Я позвонил своему бывшему заместителю Добужиеву и попросил у него работу. Так стал его заместителем. У Военно-промышленной компании были разные проекты. Например, завод делал автоматы, а теперь нужно было делать мясорубки. Разные были проекты, в которые нужно было вкладывать деньги. Моей задачей было опытным взглядом посмотреть, не липа ли этот проект и стоит ли им заниматься. На работу я ходил через проходную, а ездил на «Жигулях».

Потом знакомая банкир пригласила меня на работу в банк. Там и зарплата была в два раза больше.

– После вашего ухода банк через год прогорел.

– Он и сейчас есть. Но не такой сильный, как раньше. А чего это вас так интересует?

– Просто так спросил.

– Зачем вы затеяли этот разговор про «Тверьуниверсалбанк»? Я же не банкир и не хозяин банка. Я был просто служащим.

Вы, наоборот, должны сказать: едрить твою мать, что это такое делается – Председателя Совета Министров СССР довели до такого состояния, что он вынужден был пойти советником для того, чтобы что-то заработать себе на жизнь! Вот это вас совсем не колышет.

– Об этом вы уже сами сказали.

– Я сказал, а не вы. Вам надо было по-другому сказать: «Николай Иванович, мне это не очень понятно». А вам, как всем журналистам, нужны «жареные» факты.

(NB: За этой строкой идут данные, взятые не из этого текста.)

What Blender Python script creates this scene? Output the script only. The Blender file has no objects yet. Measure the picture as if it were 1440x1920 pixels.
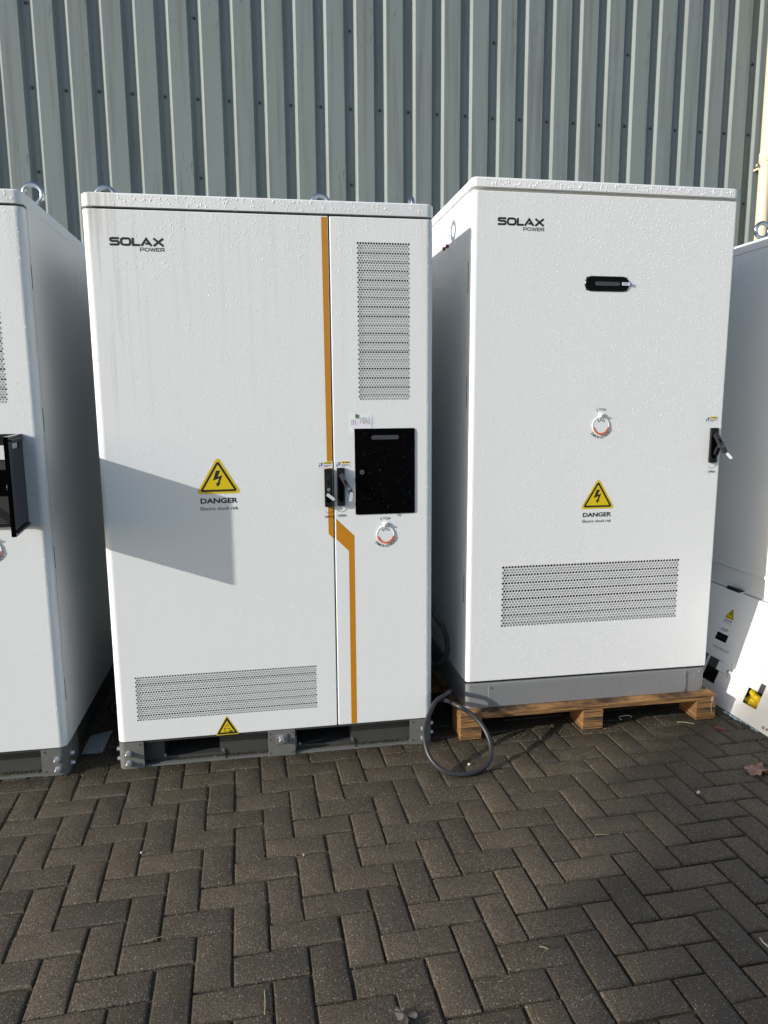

– Николай Иванович, как вы думаете, это было местью Ельцина?

– Конечно. Он всё отобрал, что мог. Всё. Он же принимал это решение.

Как-то, спустя некоторое время, я спросил у Черномырдина: «На каком основании было нарушено постановление Верховного Совета СССР о льготах?» Черномырдин сказал мне, что, дескать, такого постановления нет.

Тогда я говорил им: «Напрасно вы всё это делаете. Напрасно вы нас топчете. Придёт время – вы будете точно такими же и с вами поступят точно так же, как вы со мной».

– Премьер-министр Союза обладал большой властью. Что была для вас власть – наркотик или что-то другое? И мне хочется спросить вас о человеческом – что же вы думали, стоя на Мавзолее во время парадов и демонстраций, когда мимо вас несли ваши же портреты и портреты других ваших соратников по Политбюро?

– Люди привыкают к власти. Я не знаю, как определить её – как наркотик или как алкоголь, но люди привыкают к ней. И когда они отходят от неё в силу разных обстоятельств, то не верьте тем, кто говорит, что это легко проходит. Я сам переживал это состояние. Но потом как-то перестал: «Нужно жить. Был у власти? Был. Носили портреты? Носили. А теперь не будут носить».

Власть – сложное психологическое понятие. Очень сложное. И дело не только в материальном благе. Не знаю, как у других, но для меня власть не заключалась в материальном благе.

Кому-то нравится, когда перед ними трепещут. Кто-то самовыражается через власть, у кого-то амбиции производственные или политические. По-видимому, есть те, кто делает на этом деньги.

– Что же для вас означала власть?

Через власть я выражал то, что умел делать. Когда работал на заводе – а это тоже власть, – там было проще: принял решение, и результат виден через месяц. Когда же стал работать в Москве, в Госплане, в министерстве, то результат мог появиться лет через десять. Но я всегда стремился к тому, чтобы что-то сделать.

– Простите за любопытство, я вижу на вашем столе ежедневник с крестом. Как беспартийный хочу спросить у вас как у бывшего партийца: вы до сих пор атеист?

– Я никогда не был атеистом, антирелигиозным. Но в церковь и сейчас не хожу. Я всегда терпимо относился к этому. У меня и бабушка верила, и мама Богу молилась. Я такого мнения: если верит человек в Бога, пусть верит. Лишь бы Вера была. А этот ежедневник мне подарил патриарх.

Кстати, а вы коммунистом не были?

– Нет, Николай Иванович. Я даже из комсомола вышел по собственному желанию.

– Вот знал бы, вообще не разговаривал бы с тобой.